Survey Data

Reg No

15702563


Rating

Regional


Categories of Special Interest

Architectural


Previous Name

Wilton House


Original Use

Steward's house


In Use As

House


Date

1700 - 1840


Coordinates

294355, 135007


Date Recorded

22/08/2007


Date Updated

--/--/--


Description

Detached two-bay (two-bay deep) two-storey steward's house, extant 1840, on a square plan. Occupied, 1923. Renovated, ----, to accommodate continued private residential use. Pyramidal slate roof with clay ridge tiles centred on cement rendered chimney stack having concrete capping supporting terracotta pots, and replacement uPVC rainwater goods on slate flagged eaves. Roughcast walls bellcast over rendered plinth. Square-headed door opening, reclaimed cut-granite doorcase with fluted pilasters supporting dentilated segmental pediment on "triglyph"-detailed frieze on entablature framing replacement timber panelled door. Square-headed window openings with cut-granite sills, and concealed dressings framing replacement timber casement windows replacing eight-over-eight (ground floor) or twenty-over-fifteen (first floor) timber sash windows without horns.
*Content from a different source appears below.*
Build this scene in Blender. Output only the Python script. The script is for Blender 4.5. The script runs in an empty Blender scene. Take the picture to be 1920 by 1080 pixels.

Set in grounds shared with Wilton Castle.

Appraisal

A steward's house contributing positively to the group and setting values of the Wilton Castle estate with the architectural value of the composition, one used to detain James Stynes and George Windsor during the arson attack on the nearby country house (The People 10th March 1923, 5), confirmed by such attributes as compact square plan form; the diminishing in scale of the openings on each floor producing a graduated visual impression; and the pyramidal roofline: meanwhile, a neo-Classical doorcase demonstrating good quality workmanship survives as an interesting relic of the eighteenth-century 'mansion in the dull style of the period of William and Mary' (Hickey alias Doyle 1868, 179; cf. 15702565).